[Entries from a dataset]
--------

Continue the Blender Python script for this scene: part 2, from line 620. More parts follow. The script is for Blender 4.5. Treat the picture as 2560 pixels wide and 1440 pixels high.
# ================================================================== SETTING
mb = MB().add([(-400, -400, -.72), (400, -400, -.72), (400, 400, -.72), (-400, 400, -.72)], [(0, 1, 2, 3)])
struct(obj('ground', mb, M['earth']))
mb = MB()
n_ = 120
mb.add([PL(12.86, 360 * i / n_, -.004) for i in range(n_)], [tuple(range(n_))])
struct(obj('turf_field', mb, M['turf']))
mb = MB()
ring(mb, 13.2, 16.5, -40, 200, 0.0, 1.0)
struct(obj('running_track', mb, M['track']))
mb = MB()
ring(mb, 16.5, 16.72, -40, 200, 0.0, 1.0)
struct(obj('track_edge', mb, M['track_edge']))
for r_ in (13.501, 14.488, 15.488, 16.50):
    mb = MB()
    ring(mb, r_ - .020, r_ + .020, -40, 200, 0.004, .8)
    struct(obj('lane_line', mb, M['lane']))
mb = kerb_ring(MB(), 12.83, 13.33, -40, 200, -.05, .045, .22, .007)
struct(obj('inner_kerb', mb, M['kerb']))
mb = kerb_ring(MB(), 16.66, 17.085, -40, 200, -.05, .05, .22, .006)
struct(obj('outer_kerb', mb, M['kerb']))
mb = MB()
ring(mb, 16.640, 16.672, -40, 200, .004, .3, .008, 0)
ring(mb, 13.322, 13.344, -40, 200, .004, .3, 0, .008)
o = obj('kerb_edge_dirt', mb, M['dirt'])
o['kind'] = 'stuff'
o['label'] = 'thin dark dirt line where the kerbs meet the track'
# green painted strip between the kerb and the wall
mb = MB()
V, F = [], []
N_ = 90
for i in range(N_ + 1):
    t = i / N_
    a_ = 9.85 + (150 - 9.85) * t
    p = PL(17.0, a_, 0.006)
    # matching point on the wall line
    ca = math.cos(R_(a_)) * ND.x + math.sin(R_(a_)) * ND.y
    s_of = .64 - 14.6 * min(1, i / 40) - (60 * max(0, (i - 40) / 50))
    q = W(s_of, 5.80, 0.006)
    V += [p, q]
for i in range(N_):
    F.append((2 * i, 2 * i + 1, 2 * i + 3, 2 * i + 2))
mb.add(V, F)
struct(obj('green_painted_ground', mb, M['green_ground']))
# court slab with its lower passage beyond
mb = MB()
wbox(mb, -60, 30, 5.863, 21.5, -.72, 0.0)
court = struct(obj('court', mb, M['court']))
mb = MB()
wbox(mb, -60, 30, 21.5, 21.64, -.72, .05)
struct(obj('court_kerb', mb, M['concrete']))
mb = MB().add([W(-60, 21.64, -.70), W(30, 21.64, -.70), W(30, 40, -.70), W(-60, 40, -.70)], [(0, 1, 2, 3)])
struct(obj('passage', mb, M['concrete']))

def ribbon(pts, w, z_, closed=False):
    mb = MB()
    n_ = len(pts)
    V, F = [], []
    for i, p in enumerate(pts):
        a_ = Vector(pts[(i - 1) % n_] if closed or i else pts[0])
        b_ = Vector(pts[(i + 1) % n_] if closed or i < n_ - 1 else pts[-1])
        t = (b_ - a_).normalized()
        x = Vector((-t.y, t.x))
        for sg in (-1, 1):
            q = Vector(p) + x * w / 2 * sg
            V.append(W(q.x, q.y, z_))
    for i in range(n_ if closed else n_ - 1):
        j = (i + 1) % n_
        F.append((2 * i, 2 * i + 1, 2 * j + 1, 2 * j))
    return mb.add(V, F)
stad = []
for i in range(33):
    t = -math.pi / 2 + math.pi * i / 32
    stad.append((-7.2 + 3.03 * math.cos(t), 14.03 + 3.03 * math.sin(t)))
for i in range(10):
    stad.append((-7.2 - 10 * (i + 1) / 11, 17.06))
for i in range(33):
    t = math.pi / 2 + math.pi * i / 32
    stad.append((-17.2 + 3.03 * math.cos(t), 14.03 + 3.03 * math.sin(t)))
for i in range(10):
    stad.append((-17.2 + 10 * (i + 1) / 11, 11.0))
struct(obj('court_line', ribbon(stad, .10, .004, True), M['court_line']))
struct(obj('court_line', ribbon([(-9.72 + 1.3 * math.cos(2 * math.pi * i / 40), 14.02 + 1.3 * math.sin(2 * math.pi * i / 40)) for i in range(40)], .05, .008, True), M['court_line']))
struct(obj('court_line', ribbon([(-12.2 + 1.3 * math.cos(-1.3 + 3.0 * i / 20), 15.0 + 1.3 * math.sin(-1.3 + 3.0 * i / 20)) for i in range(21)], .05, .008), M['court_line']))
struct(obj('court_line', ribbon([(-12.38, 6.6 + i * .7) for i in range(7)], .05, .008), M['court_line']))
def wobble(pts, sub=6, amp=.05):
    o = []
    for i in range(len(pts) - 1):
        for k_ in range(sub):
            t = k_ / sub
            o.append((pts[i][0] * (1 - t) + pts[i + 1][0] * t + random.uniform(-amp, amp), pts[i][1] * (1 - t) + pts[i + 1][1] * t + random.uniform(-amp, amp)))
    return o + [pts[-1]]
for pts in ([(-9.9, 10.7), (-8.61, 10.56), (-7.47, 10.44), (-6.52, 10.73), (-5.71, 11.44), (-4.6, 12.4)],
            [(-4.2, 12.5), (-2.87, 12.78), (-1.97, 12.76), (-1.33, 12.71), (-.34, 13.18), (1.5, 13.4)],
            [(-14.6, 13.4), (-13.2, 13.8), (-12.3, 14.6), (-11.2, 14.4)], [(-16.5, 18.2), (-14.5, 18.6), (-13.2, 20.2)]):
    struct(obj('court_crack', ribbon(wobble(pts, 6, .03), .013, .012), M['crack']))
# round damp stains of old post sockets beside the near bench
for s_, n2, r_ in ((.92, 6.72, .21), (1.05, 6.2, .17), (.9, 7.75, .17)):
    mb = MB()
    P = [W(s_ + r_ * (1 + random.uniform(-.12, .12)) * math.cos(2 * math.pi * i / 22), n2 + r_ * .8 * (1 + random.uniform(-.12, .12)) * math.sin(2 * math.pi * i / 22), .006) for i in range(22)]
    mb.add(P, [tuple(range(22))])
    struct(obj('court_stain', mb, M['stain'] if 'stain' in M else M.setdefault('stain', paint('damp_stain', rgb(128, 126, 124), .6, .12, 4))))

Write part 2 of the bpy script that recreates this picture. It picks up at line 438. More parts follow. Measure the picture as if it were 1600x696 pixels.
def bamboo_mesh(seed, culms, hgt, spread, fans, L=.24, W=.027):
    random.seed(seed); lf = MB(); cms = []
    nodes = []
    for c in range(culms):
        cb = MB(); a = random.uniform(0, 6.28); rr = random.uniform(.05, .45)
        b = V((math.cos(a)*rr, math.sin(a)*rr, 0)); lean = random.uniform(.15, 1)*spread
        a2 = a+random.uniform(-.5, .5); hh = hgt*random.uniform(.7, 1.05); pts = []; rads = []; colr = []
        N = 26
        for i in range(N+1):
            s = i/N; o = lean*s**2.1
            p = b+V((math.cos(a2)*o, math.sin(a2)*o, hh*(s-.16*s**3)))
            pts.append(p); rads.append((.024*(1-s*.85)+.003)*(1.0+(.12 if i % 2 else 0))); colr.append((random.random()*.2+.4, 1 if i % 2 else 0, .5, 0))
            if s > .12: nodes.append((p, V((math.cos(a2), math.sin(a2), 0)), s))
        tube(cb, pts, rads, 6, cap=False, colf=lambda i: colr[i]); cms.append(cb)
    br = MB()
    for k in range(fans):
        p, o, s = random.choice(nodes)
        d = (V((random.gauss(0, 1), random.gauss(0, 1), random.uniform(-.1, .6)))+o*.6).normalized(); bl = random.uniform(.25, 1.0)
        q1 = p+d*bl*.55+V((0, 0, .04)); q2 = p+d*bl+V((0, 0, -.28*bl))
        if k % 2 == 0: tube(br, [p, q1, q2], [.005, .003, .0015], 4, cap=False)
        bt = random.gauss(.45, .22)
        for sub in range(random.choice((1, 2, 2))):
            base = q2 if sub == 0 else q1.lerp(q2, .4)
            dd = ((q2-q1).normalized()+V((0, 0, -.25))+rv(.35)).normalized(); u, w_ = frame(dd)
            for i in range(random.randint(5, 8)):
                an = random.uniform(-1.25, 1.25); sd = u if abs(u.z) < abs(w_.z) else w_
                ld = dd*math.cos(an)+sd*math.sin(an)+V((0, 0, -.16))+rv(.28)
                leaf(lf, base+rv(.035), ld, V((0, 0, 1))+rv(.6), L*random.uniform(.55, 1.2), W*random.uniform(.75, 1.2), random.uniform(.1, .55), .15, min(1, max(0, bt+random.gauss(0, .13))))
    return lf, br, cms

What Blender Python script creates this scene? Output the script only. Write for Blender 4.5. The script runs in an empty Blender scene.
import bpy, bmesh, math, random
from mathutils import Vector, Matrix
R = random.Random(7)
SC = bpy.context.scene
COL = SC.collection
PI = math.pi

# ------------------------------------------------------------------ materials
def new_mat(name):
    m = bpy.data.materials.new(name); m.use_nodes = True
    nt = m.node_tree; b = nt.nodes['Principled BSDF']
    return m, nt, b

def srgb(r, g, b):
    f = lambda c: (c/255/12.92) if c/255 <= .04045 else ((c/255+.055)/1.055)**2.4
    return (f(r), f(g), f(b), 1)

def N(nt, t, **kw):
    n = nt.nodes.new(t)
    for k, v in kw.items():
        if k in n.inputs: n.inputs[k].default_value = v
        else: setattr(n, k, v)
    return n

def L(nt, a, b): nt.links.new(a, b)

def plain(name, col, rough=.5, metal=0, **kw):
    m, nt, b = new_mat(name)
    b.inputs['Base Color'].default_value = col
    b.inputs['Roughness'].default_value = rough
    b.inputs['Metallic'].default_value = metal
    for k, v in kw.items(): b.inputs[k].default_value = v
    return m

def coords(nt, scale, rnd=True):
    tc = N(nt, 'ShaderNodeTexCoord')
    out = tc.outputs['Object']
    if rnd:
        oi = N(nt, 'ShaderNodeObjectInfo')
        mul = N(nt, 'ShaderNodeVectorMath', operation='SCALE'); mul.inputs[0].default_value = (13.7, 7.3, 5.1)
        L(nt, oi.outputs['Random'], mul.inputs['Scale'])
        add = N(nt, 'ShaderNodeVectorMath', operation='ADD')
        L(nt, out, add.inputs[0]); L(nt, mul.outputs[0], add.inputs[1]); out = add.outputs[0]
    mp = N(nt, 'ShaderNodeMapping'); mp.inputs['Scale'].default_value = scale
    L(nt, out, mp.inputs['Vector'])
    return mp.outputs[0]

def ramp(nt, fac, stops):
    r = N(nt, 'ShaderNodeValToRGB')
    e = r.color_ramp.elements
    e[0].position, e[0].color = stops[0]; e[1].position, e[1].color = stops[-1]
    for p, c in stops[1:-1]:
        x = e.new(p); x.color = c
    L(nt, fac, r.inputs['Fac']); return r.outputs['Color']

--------

Copy exactly, and only, the lines from the one containing "What Blender Python" through the one containing "PI = math.pi".

What Blender Python script creates this scene? Output the script only. Write for Blender 4.5. The script runs in an empty Blender scene.
import bpy, bmesh, math, random
from mathutils import Vector, Matrix
R = random.Random(7)
SC = bpy.context.scene
COL = SC.collection
PI = math.pi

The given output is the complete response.